On Monday, Maxwell appeared in his first game since beginning his protest, and he received a wealth of support, both in tributes to his kneeling and the game’s most rousing ovation upon approaching his first at-bat. Sadly, the 26-year-old rookie said the reception was surprising, given the amount of hate he has received via social media — including deplorable use of racially derogatory pejoratives.

In addition to cheers, Maxwell also received hate. Most simply, calls of “stand up,” and “learn some respect.” One fan went so far as to turn his back to the field every time Maxwell came to bat.

But how many of those in opposition bothered to understand Maxwell’s pleas before so demonstratively condemning them? How many approached the facts instead of jumping on the bandwagon of an ill-conceived notion that the son of an Army officer would disrespect the country for which his father fought and the flag under which he was born.

Here are those facts.

As of Monday, 730 people have been killed by police gunfire this year. This number does not include cases like that of Freddie Gray — who suffered a mysterious fatal neck injury while in the custody of Baltimore Police — of non-gunfire related deaths in which police were involved.

Of those shooting deaths, 326 victims (45 percent) have been white and 164 (23 percent) have been black, according to the Washington Post. The races of 104 of the deceased are unknown.
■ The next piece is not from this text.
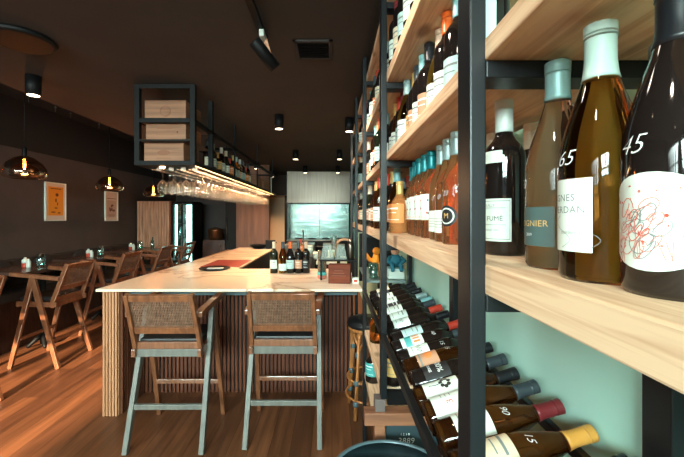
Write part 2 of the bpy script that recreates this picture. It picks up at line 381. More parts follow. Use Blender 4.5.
pendant(153.5,193,6.2,.165,'amber glass dome pendant lamp, the farthest, above the slatted cabinet')
# ------------------------------------------------------------------ ceiling items
def downlight(x, y, lab, e=16, ztop=HC, r=.047):
    t = thing('ceiling_downlight', lab, 'light', (x, y, ztop), 0, 'black cylinder downlights')
    MB().lathe([(r,0),(r,-.145),(r*.86,-.145),(r*.84,-.13)][::1], BLACK, 24).build('housing', t)
    MB().lathe([(r*.8,-.1458),(0,-.1462)], mat('lamp_face', (1,.8,.6,1), emit=(1,.80,.58,1), es=7), 24).build('lens', t)
    l = bpy.data.lights.new('downlight_beam', 'SPOT'); l.energy = e; l.color = (1,.66,.40); l.spot_size = 1.5; l.spot_blend = .8; l.shadow_soft_size = .04
    lo = bpy.data.objects.new('downlight_beam', l); COL.objects.link(lo); lo.location = (x, y, ztop-.16)
downlight(-2.24, 2.70, 'black cylinder downlight on the ceiling at the far left, above the first pendant', 25, HC, .05)
downlight(-.55, 3.74, 'black cylinder downlight, larger one right of the overhead glass rack', 45)
downlight(.185, 3.86, 'black cylinder downlight, larger one next to the tall wine rack', 50)
downlight(-.58, 5.75, 'black cylinder downlight above the left end of the hood, nearer one', 75)
downlight(.12, 5.75, 'black cylinder downlight above the right end of the hood, nearer one', 75)
downlight(-.56, 7.55, 'tiny distant downlight just above the hood on its left', 75)
downlight(.12, 7.55, 'tiny distant downlight just above the hood on its right', 75)
downlight(-1.05, .55, 'added unseen downlight above the near aisle, in front of the bar', 25)  # out of view, added to brighten the shelf fronts
downlight(-1.05, -.9, 'added unseen downlight above the aisle by the shop windows', 25)  # second out-of-view lamp added for the shelf fronts
downlight(-1.45, 6.9, 'small added downlight behind the far end of the overhead rack', 60)  # lamp added to brighten the wood partition
downlight(-1.35, 8.35, 'small added downlight above the cream kitchen door', 170)  # unseen lamp added to brighten the cream door
s = thing('ceiling_speaker', 'round black ceiling speaker at the top left corner', 'speaker', (-1.83, 2.12, HC))
MB().lathe([(.165,0),(.175,-.012),(.16,-.03),(.15,-.03)], BLACK, 40).build('rim', s)
MB().lathe([(.15,-.029),(.1,-.026),(0,-.024)], mat('speaker_grille', srgb(40,34,32), .7), 40).build('grille', s)
v = thing('ceiling_vent', 'square slatted air vent flush in the brown ceiling', 'vent', (-.115, 2.27, HC))
fr = MB(); fr.box(-.12,.12,-.13,-.105,-.012,0,CEILM).box(-.12,.12,.105,.13,-.012,0,CEILM).box(-.12,-.095,-.13,.13,-.012,0,CEILM).box(.095,.12,-.13,.13,-.012,0,CEILM); fr.build('frame', v, .002)
sl = MB(); sl.box(-.095,.095,-.105,.105,-.002,0,VOIDM)
for i in range(9): yy = -.095+.0235*i; sl.beam((-.095,yy,-.006),(.095,yy,-.006),.003,.014,BLACK,(0,.7,.7))
sl.build('louvre', v)
t = thing('spotlight_track', 'black ceiling track bar running toward the spotlight', 'track', (-.395, 0, HC))
MB().box(-.018,.018,-.5,2.08,-.03,0,BLACK).build('rail', t, .002)
MB().box(-.022,.022,2.08,2.10,-.032,0,BLACK).build('end_cap', t)
def track_spot(y, aim, lab, e, ang):
    t = thing('track_spotlight', lab, 'spotlight', (-.385, y, HC-.03), 0, 'track spotlights')
    MB().box(-.013,.013,-.06,.06,-.04,0,mat('adapter_white', srgb(190,196,190), .4)).build('adapter', t, .003)
    MB().beam((.01,0,-.03),(.035,.0,-.11),.012,.02,mat('copper_arm', srgb(196,140,110), .4)).build('arm', t)
    dz = Vector(aim).normalized(); pa = Vector((.0,0,-.105))-dz*.075; pb = pa+dz*.175
    Mr = Matrix.Translation(pa) @ dz.to_track_quat('Z','Y').to_matrix().to_4x4(); Ls = .175
    MB().lathe([(.033,0),(.035,.004),(.035,Ls),(.03,Ls),(.028,Ls-.012)], BLACK, 24, Mr).build('lamp_head', t)
    MB().lathe([(.026,Ls-.010),(0,Ls-.009)], mat('spot_lens', (1,.8,.6,1), .2, emit=(1,.8,.55,1), es=1.0), 20, Mr).build('lens', t)
    l = bpy.data.lights.new('track_beam', 'SPOT'); l.energy = e; l.color = (1,.86,.72); l.spot_size = ang; l.spot_blend = .9; l.shadow_soft_size = .05
    lo = bpy.data.objects.new('track_beam', l); COL.objects.link(lo); lo.location = Vector((-.385,y,HC-.03))+pb+dz*.03
    lo.rotation_euler = (-dz).to_track_quat('Z','Y').to_euler()
track_spot(2.02, (.62,.42,-.72), 'black cylinder spotlight with a white adapter hanging from the ceiling track', 60, 1.5)
track_spot(.95, (.62,.15,-.72), 'added unseen track spotlight over the near aisle, aimed at the wine rack', 26, 1.7)  # out of view, added to light shelf fronts and labels from the aisle
track_spot(-.1, (.62,.25,-.72), 'added unseen track spotlight by the street end, aimed at the rack', 14, 1.7)  # another out-of-view spot added to light the shelf fronts
for k, Y in enumerate((3.12,3.42,3.62,4.06,4.8)):
    o = MB().beam((0,0,0),(0,0,.06),.006,.006,STEEL).box(-.012,.012,-.004,.004,.04,.046,STEEL).build('ceiling_hook', None, 0, (-2.628, Y, HC-.085))
    o.data.transform(Matrix.Translation((0,0,.025)))
    tag(o, 'tiny metal hanger at the edge of the brown ceiling, %s from the left' % ('first','second','third','fourth','fifth')[k], 'hook', 'hangers along the ceiling edge')
# ------------------------------------------------------------------ bar counter
ZT = .98
c = thing('bar_counter', 'L shaped bar counter with pale marble top and dark ribbed front', 'counter')
# one L shaped slab
def slab():
    P = [(-1.715,2.61),(.22,2.61),(.20,3.10),(.17,3.62),(-.944,3.62),(-.944,6.05),(-1.56,6.05)]
    n = len(P); vs = [(x,y,ZT-.02) for x,y in P]+[(x,y,ZT) for x,y in P]
    fs = [tuple(range(n-1,-1,-1)), tuple(range(n,2*n))]+[(i,(i+1)%n,n+(i+1)%n,n+i) for i in range(n)]
    return MB().add(vs, fs, MARBLE)
slab().build('countertop', c, .003)
APR = mat('apron_steel', srgb(84,104,110), .35, .2)
MB().box(-1.6,.2,2.84,3.1,ZT-.095,ZT-.021,APR).build('apron', c, .002)
MB().box(-1.6,.17,3.105,3.58,0,ZT-.021,VOIDM).build('carcass', c)
s = MB(); x = -1.6
while x < .16: s.box(x, x+.021, 3.085, 3.105, 0, ZT-.096, SLATW); x += .0335
s.build('slat_cladding', c)
e = MB(); e.box(-1.715,-1.615,2.725,5.9,0,ZT-.021,OAK)
for i in range(5): e.box(-1.728+.0232*i, -1.728+.0232*i+.016, 2.71, 2.73, 0, ZT-.021, OAK)
e.build('end_panel', c, .002)
s = MB(); y = 2.75
while y < 3.08: s.box(-1.614, -1.6, y, y+.021, 0, ZT-.021, SLATW); y += .0335
s.build('side_cladding', c)
MB().box(-1.6,-1.0,3.62,5.95,0,ZT-.021,DARKW).build('wing_cabinet', c)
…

While the number of white victims does outweigh the number of those black, the gap exceeds that present in the nation’s population, which, as of 2016, is 76.9 percent white and 13.3 percent black, according to the U.S. Census Bureau. This means that though African-Americans make up barely one-eighth of the country’s population, they account for nearly one-quarter of police shooting deaths.

Furthermore, of the approximately 12,000 police shooting deaths in this country since 2005, only 76 have resulted in the officer being charged with either murder or manslaughter, resulting in just 26 convictions, according to CNN. Therein lies the problem.

This is the impetus behind the protests — that a seemingly flawed system allows police to kill with little or no provocation without facing justice. About 1,000 people die each year by the gun of a law officer in the United States, but an average of just six of those officers face charges, and only two are made to serve punishment.

The concept that a person, no matter their position within our society, should face justice for their actions is not a difficult one to understand, and shouldn’t be a difficult one to support.

Yet, this stance, which by all intents and purposes is perfectly justifiable, has been denigrated as an anti-military demonstration, dissolved by those who, at best, cannot muster a viable argument against an improvement within the system and, at worst, by those with power who wish to maintain a racially off-centered status quo.

Steelers offensive lineman and Bronze Star Army Ranger Alejandro Villanueva, who became a flag of the anti-protesters when he alone emerged from the stadium tunnel for the National Anthem prior to Pittsburgh’s game Sunday, explained to media following the game that his solitude was nothing more than a miscommunication. He also added that he, as a veteran, takes no disrespect from the protest:

“I take no offense. I don’t think veterans at the end of the day take any offense, they actually signed up and fought so that somebody could take a knee and protest peacefully, whatever it is that their hearts desire.”

Pat Tillman, a Fremont native and former Army Ranger who was killed by friendly fire in Afghanistan, has had his image and decision to ditch the NFL to enlist politicized as well. His widow, Marie, told CNN, said his goal was to unify, adding that he would have been supportive of this protest:

“The very action of self-expression and the freedom to speak from one’s heart — no matter those views — is what Pat and so many other Americans have given their lives for.”

Maxwell also spoke of actual Flag Code violations which are left unmentioned daily.

Still, Maxwell, like Kaepernick, has received threats over exercising his constitutional right to speak.

Maxwell, declined to address those threats thoroughly, but did say most included either disparaging slurs or wishes of bodily harm. But he has remained steadfast in his love for his country and its freedoms, even in the face of hate. He has also faced the fear of being ousted from the game to which he has devoted himself, like Kaepernick, without hesitation, saying that his beliefs are “bigger than a monetary standpoint, this is bigger than the uniform I put on every day.”

That is what makes Maxwell the perfect person to become Major League Baseball’s first protester — perhaps the latest in a lineage of athletes to bring about communal change. Like Jackie Robinson, who was hand-selected for his own military service and ability to see the destination through the weary road, Maxwell has shown the same proclivities, the duties that come with his power.

So, if he isn’t to use the podium he has earned through talent and hard work, what is he to do to get your attention? What would you like him to do?

Stand up? Maxwell, Kaepernick and the countless others are standing up — for those who call for change on a daily basis but will never heard as they lack a voice within this public forum.

Learn some respect? By exercising the rights guaranteed by the United States Constitution and embodied by the flag, the proud protesters are showing more respect to their country than any song ever could or will.